La banque suisse UBS fait face à une polémique concernant la vente de produits dérivés particulièrement risqués à une partie de sa clientèle. Ces instruments financiers, proposés via son département Global Wealth Management, ont causé des pertes financières lourdes, parfois de plusieurs millions de francs.
Cette situation soulève des questions sur la gestion du risque, la transparence des conseils prodigués, ainsi que sur la protection des investisseurs, notamment les plus modestes. La controverse met en lumière les enjeux éthiques et réglementaires auxquels les grandes banques doivent répondre dans un contexte de marchés financiers de plus en plus instables.
Des produits dérivés complexes aux risques déséquilibrés
Le département Global Wealth Management (GWM) d’UBS, qui regroupe environ 10 000 conseillers, s’adresse principalement à une clientèle fortunée mondiale. Cette division, dirigée par Iqbal Khan et Rob Karofsky, gère des milliers de milliards de dollars. Parmi les produits proposés, figurent des instruments dérivés hautement spéculatifs tels que les Range Target Profit Forwards ou Conditional Target Redemption Forwards. Ces produits sont souvent basés sur des paris portant sur l’évolution de paires de devises ou de métaux précieux comme l’or et le palladium, avec un fort effet de levier.
Le problème principal réside dans la structure asymétrique des risques. Selon l’avocat Nicolas Ollivier, spécialiste en droit financier, un cas analysé montre qu’un client pouvait gagner au maximum 54 000 francs, alors que le risque de perte atteignait 2,9 millions de francs, soit plus de 50 fois le gain potentiel, relate Blick. La probabilité de subir cette perte était évaluée à près de 44 %. Ces produits sont donc comparables à des « armes de destruction financières », selon le qualificatif célèbre de Warren Buffett. Ils s’appuient sur des hypothèses de marchés stables, ce qui ne correspond pas à la réalité : les fluctuations importantes, notamment après le « Liberation Day » du 2 avril 2025, ont déclenché de nombreux appels de marge (margin calls), forçant les clients à injecter des liquidités ou subir de lourdes pertes.

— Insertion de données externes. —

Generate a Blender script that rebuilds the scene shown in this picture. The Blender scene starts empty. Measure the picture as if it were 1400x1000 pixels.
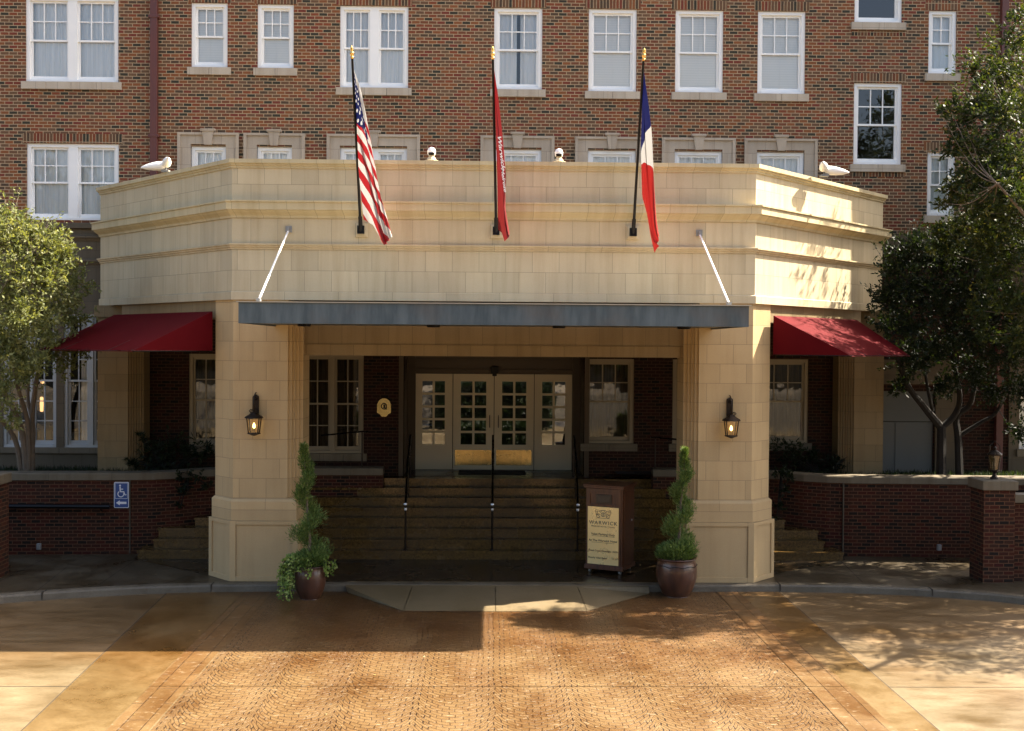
import bpy, math, random
from math import sin, cos, pi, radians, sqrt, atan2, floor
from mathutils import Vector, Matrix
random.seed(7)
S = bpy.context.scene
COL = S.collection
# ------------------------------------------------------------------ camera model
FPX = 1510.64; YAW = .0199; PITCH = -.0171; ROLL = .0069
CAM = Vector((-.0729, -19.4645, 4.15))
_w = Vector((sin(YAW)*cos(PITCH), cos(YAW)*cos(PITCH), sin(PITCH)))
_r = Vector((cos(YAW), -sin(YAW), 0)); _u = _r.cross(_w)
CR = _r*cos(ROLL)+_u*sin(ROLL); CU = -_r*sin(ROLL)+_u*cos(ROLL); CW = _w
def at(px, py, Y):
    d = CW+CR*(px-700)/FPX-CU*(py-500)/FPX
    return CAM+d*((Y-CAM.y)/d.y)
def atz(px, py, Z):
    d = CW+CR*(px-700)/FPX-CU*(py-500)/FPX
    return CAM+d*((Z-CAM.z)/d.z)
# ------------------------------------------------------------------ object helpers
def tag(o, label=None, cat=None, group=None, kind=None):
    if label: o['label'] = label
    if cat: o['category'] = cat
    if group: o['group'] = group
    if kind: o['kind'] = kind
    return o
def thing(name, label, cat, loc=(0, 0, 0), rz=0, group=None):
    o = bpy.data.objects.new(name, None); COL.objects.link(o)
    o.location = loc; o.rotation_euler = (0, 0, rz); o.empty_display_size = .2
    return tag(o, label, cat, group)
class MB:
    def __init__(s): s.v = []; s.f = []; s.uv = []; s.sm = False
    def face(s, pts, uv=None, uvt=None):
        pts = [Vector(p) for p in pts]; i = len(s.v)
        s.v += pts; s.f.append(tuple(range(i, i+len(pts))))
        if uv is None:
            n = Vector((0, 0, 0))
            for k in range(len(pts)):
                a = pts[k]; b = pts[(k+1) % len(pts)]
                n += Vector(((a.y-b.y)*(a.z+b.z), (a.z-b.z)*(a.x+b.x), (a.x-b.x)*(a.y+b.y)))
            if n.length > 0: n.normalize()
            if abs(n.z) > .75: uv = [(p.x, p.y) for p in pts]
            else:
                t = Vector((-n.y, n.x, 0)); t.normalize()
                uv = [(p.dot(t), p.z) for p in pts]
        s.uv.append(uv)
    def box(s, x0, x1, y0, y1, z0, z1, skip=''):
        P = lambda x, y, z: (x, y, z)
        if 'f' not in skip: s.face([P(x0, y0, z0), P(x1, y0, z0), P(x1, y0, z1), P(x0, y0, z1)])
        if 'b' not in skip: s.face([P(x1, y1, z0), P(x0, y1, z0), P(x0, y1, z1), P(x1, y1, z1)])
        if 'l' not in skip: s.face([P(x0, y1, z0), P(x0, y0, z0), P(x0, y0, z1), P(x0, y1, z1)])
        if 'r' not in skip: s.face([P(x1, y0, z0), P(x1, y1, z0), P(x1, y1, z1), P(x1, y0, z1)])
        if 't' not in skip: s.face([P(x0, y0, z1), P(x1, y0, z1), P(x1, y1, z1), P(x0, y1, z1)])
        if 'd' not in skip: s.face([P(x0, y1, z0), P(x1, y1, z0), P(x1, y0, z0), P(x0, y0, z0)])
        return s
    def prism(s, poly, z0, z1, top=True, bot=True):
        a = sum(poly[i][0]*poly[(i+1) % len(poly)][1]-poly[(i+1) % len(poly)][0]*poly[i][1] for i in range(len(poly)))
        if a < 0: poly = poly[::-1]
        n = len(poly)
        for i in range(n):
            p, q = poly[i], poly[(i+1) % n]
            s.face([(p[0], p[1], z0), (q[0], q[1], z0), (q[0], q[1], z1), (p[0], p[1], z1)])
        if top: s.face([(p[0], p[1], z1) for p in poly])
        if bot: s.face([(p[0], p[1], z0) for p in poly[::-1]])
        return s
    def tube(s, pts, rad, n=8, cap=True):
        pts = [Vector(p) for p in pts]; R = rad if hasattr(rad, '__len__') else [rad]*len(pts)
        rings = []; prev = None
        for i, p in enumerate(pts):
            d = (pts[min(i+1, len(pts)-1)]-pts[max(i-1, 0)])
            if d.length < 1e-9: d = Vector((0, 0, 1))
            d.normalize()
            a = prev if prev is not None else (Vector((1, 0, 0)) if abs(d.x) < .8 else Vector((0, 1, 0)))
            a = (a-d*a.dot(d))
            if a.length < 1e-6: a = Vector((0, 1, 0))-d*d.y
            a.normalize(); prev = a; b = d.cross(a)
            rings.append([p+(a*cos(2*pi*k/n)+b*sin(2*pi*k/n))*R[i] for k in range(n)])
        for i in range(len(rings)-1):
            for k in range(n):
                k2 = (k+1) % n
                s.face([rings[i][k], rings[i][k2], rings[i+1][k2], rings[i+1][k]],
                       uv=[(k/n, i), ((k+1)/n, i), ((k+1)/n, i+1), (k/n, i+1)])
        if cap:
            s.face(rings[0][::-1]); s.face(rings[-1])
        return s
    def lathe(s, prof, c=(0, 0, 0), n=20, sx=1, sy=1):
        c = Vector(c)
        P = lambda r, z, k: c+Vector((r*cos(2*pi*k/n)*sx, r*sin(2*pi*k/n)*sy, z))
        for i in range(len(prof)-1):
            (r0, z0), (r1, z1) = prof[i], prof[i+1]
            for k in range(n):
                if r0 < 1e-6 and r1 < 1e-6: continue
                if r0 < 1e-6: s.face([P(0, z0, 0), P(r1, z1, k+1), P(r1, z1, k)][::-1], uv=[(0, 0)]*3)
                elif r1 < 1e-6: s.face([P(r0, z0, k), P(r0, z0, k+1), P(0, z1, 0)], uv=[(0, 0)]*3)
                else: s.face([P(r0, z0, k), P(r0, z0, k+1), P(r1, z1, k+1), P(r1, z1, k)],
                             uv=[(k/n, z0), ((k+1)/n, z0), ((k+1)/n, z1), (k/n, z1)])
        return s
    def sweep(s, path, prof, closed=False):
        """path: 2-D points; prof: (offset to the right-hand/outer side, z) going upward."""
        n = len(path); path = [Vector(p).to_2d() for p in path]
        offs = []; L = [0]
        for i in range(n-1): L.append(L[-1]+(path[i+1]-path[i]).length)
        for i in range(n):
            if i == 0: d = (path[1]-path[0]).normalized(); m = Vector((d.y, -d.x))
            elif i == n-1: d = (path[-1]-path[-2]).normalized(); m = Vector((d.y, -d.x))
            else:
                a = (path[i]-path[i-1]).normalized(); b = (path[i+1]-path[i]).normalized()
                na = Vector((a.y, -a.x)); nb = Vector((b.y, -b.x)); m = (na+nb); m = m/m.length_squared*2
            offs.append(m)
        for i in range(n-1):
            for j in range(len(prof)-1):
                (o0, z0), (o1, z1) = prof[j], prof[j+1]
                A = path[i]+offs[i]*o0; B = path[i+1]+offs[i+1]*o0; C = path[i+1]+offs[i+1]*o1; D = path[i]+offs[i]*o1
                vz0 = z0 if abs(z1-z0) > 1e-4 else z0; vz1 = z1 if abs(z1-z0) > 1e-4 else z0+abs(o1-o0)
                s.face([(A.x, A.y, z0), (B.x, B.y, z0), (C.x, C.y, z1), (D.x, D.y, z1)],
                       uv=[(L[i], vz0), (L[i+1], vz0), (L[i+1], vz1), (L[i], vz1)])
        return s
    def build(s, name, mat, parent=None, smooth=False, bevel=0, weld=False):
        me = bpy.data.meshes.new(name)
        me.from_pydata([tuple(v) for v in s.v], [], s.f); me.update()
        ul = me.uv_layers.new(name='UVMap'); k = 0; flat = []
        for uv in s.uv:
            for a in uv: flat += [a[0], a[1]]
        ul.data.foreach_set('uv', flat)
        o = bpy.data.objects.new(name, me); COL.objects.link(o)
        if mat: me.materials.append(mat)
        if parent is not None: o.parent = parent
        if weld or bevel:
            import bmesh
            b = bmesh.new(); b.from_mesh(me); bmesh.ops.remove_doubles(b, verts=b.verts, dist=1e-5); b.to_mesh(me); b.free()
        if smooth:
            for p in me.polygons: p.use_smooth = True
        if bevel:
            m = o.modifiers.new('Bevel', 'BEVEL'); m.width = bevel; m.segments = 2; m.limit_method = 'ANGLE'; m.angle_limit = radians(40)
        return o
def struct(name, mb, mat, **k):
    return tag(mb.build(name, mat, **k), kind='structure')
def copy_tree(o, parent=None):
    c = o.copy(); COL.objects.link(c); c.parent = parent
    for ch in list(o.children): copy_tree(ch, c)
    return c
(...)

Cette complexité et le déséquilibre du rapport risques/récompenses sont rarement bien compris par les investisseurs, même fortunés. La documentation fournie met souvent en avant des périodes d’analyse trop courtes et masque la gravité des baisses possibles. Par conséquent, de nombreux clients, notamment en Suisse orientale et dans des lieux comme Saint-Moritz, ont été piégés malgré les mises en garde sommaires. Le département local de Wealth Management, sous la responsabilité d’August Hatecke, est directement impliqué dans le suivi des clients concernés.
Conséquences financières et réponses d’UBS face à la crise
Les pertes engendrées ont provoqué une forte insatisfaction parmi les clients, certains ayant vu leur capital fondre de manière spectaculaire en peu de temps. Le climat de volatilité accrue sur les marchés financiers depuis les annonces protectionnistes de Donald Trump a accentué ce phénomène, entraînant un effondrement des cours, une chute du dollar face au franc suisse et une onde de choc sur les marchés dérivés. Ces conditions ont exposé la vulnérabilité des produits structurés proposés.
UBS reconnaît que la volatilité extrême a impacté certains placements, mais souligne que la majorité de ses clients possèdent des portefeuilles diversifiés qui ont mieux résisté à cette période instable. La banque indique aussi examiner des solutions pour accompagner les clients lésés. Toutefois, elle ne communique pas sur le nombre exact de clients concernés, et l’autorité suisse de surveillance des marchés reste discrète sur cette affaire.
La banque et ses responsables, parmi lesquels Iqbal Khan, sont sous pression pour adapter leur approche, tandis que la réglementation suisse pourrait être appelée à évoluer pour mieux protéger les investisseurs face à ce type d’instruments.